Memang selama masa pendudukan Jepang, alat komunikasi Radio digunakan oleh kaum nasionalis untuk mempropagandakan Anti-Belanda dan gerakan gerakan pro kemerdekaan. Pemerintah colonial Jepang melarang musik-musik barat muncul di media dan memberikan ruang yang lebih kepada musik Indonesia. Namun jelas, ini memang berbau politis. Pertunjukan musik keroncong mulai dapat ditemukan di pasar malam dan bersama dengan jenis budaya lainnya yang diperbolehkan, musik keroncong menyajikan suatu cara untuk melepaskan kepenatan dari penjajah. Meskipun bangsa Jepang menggunakan musik keroncong sebagai pendukung penjajahannya, akan tetapi lagu-lagu keroncong banyak yang liriknya berisi protes terhadap kekejaman penjajahan Jepang.

Apalagi tadinya musik keroncong dianggap kesenian kesenian atau muisik kelas bawah karena dianggap remeh, maka pada jaman Jepang justru mendapat angin segar. Bermuncullah  karya cipta yang melengkapi khasanah perkeroncongan seperti: lagu keroncong Jembatan Merah ciptaan Gesang, Swadhes ciptaan Marjo Kahar/Kamadjaya, Pulau Djawa ciptaan Soeminto.Lagu Jembatan Merah dicipta Gesang pada jaman Jepang. Lagu ini tercipta ketika Gesang ikut rombongan Perkumpulan sandiwara Bintang Surabaya. Ketika sandiwara Bintang Surabaya berkunjung ke Solo, pimpinannya, Tuan First Young, menemui Gesang untuk diajak bergabung sebagai penyanyi. Proses penciptaan lagu Jembatan Merah pada waktu itu di Kota Surabaya. Tuan First Young member Tugas kepada Gesang untuk membuat lagu dengan judul Jembatan Merah. Ketika Gesang melihat langsung keadaan fisik dari jembatan tersebut ternyata tidak seperti yang dia bayangkan (Wendy T Utomo, 1986:22)

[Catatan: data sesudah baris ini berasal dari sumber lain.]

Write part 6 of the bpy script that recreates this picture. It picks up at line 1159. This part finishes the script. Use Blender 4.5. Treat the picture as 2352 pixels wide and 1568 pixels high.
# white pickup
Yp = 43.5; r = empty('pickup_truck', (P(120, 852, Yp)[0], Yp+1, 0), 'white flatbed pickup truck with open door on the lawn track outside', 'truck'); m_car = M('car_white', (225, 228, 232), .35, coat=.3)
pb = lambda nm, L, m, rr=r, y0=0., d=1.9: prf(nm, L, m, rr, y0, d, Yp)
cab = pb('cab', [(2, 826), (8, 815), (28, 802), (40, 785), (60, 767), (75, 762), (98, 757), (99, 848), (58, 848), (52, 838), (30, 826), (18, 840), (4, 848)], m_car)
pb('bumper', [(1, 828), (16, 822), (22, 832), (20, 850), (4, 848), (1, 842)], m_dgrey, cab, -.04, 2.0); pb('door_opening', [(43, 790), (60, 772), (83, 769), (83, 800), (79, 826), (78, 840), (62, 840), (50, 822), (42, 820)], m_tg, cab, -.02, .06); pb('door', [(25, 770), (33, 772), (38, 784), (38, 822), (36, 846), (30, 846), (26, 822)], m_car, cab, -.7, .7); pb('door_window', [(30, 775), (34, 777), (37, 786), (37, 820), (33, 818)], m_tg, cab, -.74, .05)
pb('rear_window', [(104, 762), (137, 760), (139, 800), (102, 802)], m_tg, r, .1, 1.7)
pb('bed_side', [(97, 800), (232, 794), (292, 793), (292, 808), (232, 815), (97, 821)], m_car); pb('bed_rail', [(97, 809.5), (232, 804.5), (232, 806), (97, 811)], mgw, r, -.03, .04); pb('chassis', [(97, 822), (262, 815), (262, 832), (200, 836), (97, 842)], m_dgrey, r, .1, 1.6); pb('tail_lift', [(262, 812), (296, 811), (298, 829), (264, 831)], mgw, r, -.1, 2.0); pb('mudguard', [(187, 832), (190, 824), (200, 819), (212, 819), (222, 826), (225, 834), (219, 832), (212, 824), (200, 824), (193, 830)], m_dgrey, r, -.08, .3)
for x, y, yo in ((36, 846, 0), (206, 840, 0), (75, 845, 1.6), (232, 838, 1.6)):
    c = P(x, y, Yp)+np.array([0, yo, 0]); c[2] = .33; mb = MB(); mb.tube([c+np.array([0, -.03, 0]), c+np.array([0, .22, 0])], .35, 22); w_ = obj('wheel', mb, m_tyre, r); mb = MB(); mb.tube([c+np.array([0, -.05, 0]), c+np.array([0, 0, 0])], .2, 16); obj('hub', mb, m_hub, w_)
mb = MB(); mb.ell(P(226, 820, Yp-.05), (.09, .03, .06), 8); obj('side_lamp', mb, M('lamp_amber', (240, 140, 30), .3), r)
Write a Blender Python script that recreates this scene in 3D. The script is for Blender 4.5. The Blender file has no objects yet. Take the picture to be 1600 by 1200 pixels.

Gesang mengakui menemui sedikit kesulitan dalam menciptakan lagu Jembatan Merah. Akhirnya dengan membaca sekenario cerita Jembatan Merah. Gesang dapat menciptakan lagu Jembatan Merah. Lagu tersebut menggambarkan sepasang kekasih pemuda dan pemudi yang sedang dilanda percintaan, kemudian terputus di Jembatan Merah, karena pemudi ditinggalkan di tengah jembatan oleh pemuda tersebut dengan janji kelak akan bertemu kembali di jembatan yang sama. Sedangkan gedung-gedung yang besar dan indah yang berada diantara jembatan itu kemudian mendorong Gesang untuk mengatakan bahwa Jembatan Merah sungguh Megah berpagar gedung Indah (Wendy T Utomo, 1986:24)

Pada jaman Jepang jarang ada perlombaan atau concurs keroncong untuk meningkatkan mutu, karena suasana perang yang tidak memungkinkan untuk menyelenggarakan semacam itu. Rakyat Indonesia dikerahkan untuk membantu Jepang menjadi Romusha, sedangkan wanita atau gadis remaja tidak sedikit yang dijadikan wanita penghibur bagi tentara Jepang yang kesepian. Pemerintah Jepang melakukan semua itu dengan kedok yang disebut gotong royong. (A.H Soeharto 1996:37).

Kemudian pada tahun 1944 diadakan concurs keroncong oleh Solo Hosokyoku bertempat di taman Sriwedari. Peserta concurs datang dari seluruh daerah di Pulau Jawa dan para jurinya dari ahli-ahli keroncong pada jamannya. Peristiwa apresiasi terhadap seni keroncong inilah yang kemudian dikenang dan dilestarikan dalam bentuk penyelenggaraan Pemilihan Bintang Radio setiap tahun yang dikaitkan dengan acara memperingati Hari Radio, dimulai tanggal 11 September 1951 (A.H Soeharto1 1996:50).

Alasan-alasan dan factor seperti meluasnya pengaruh barat, tumbuhnya lalu lintas antar daerah, mendalamnya rasa bahwa tanah air telah dihisap oleh penjajah, mendorong keinginan untuk merdeka, mempererat persatuan dan kesatuan serta mengikis pengaruh negatif yang datang dari barat. Dibidang perkeroncongan, pengalaman sejarah itu menjadi pondasi dan inspirasi lagu.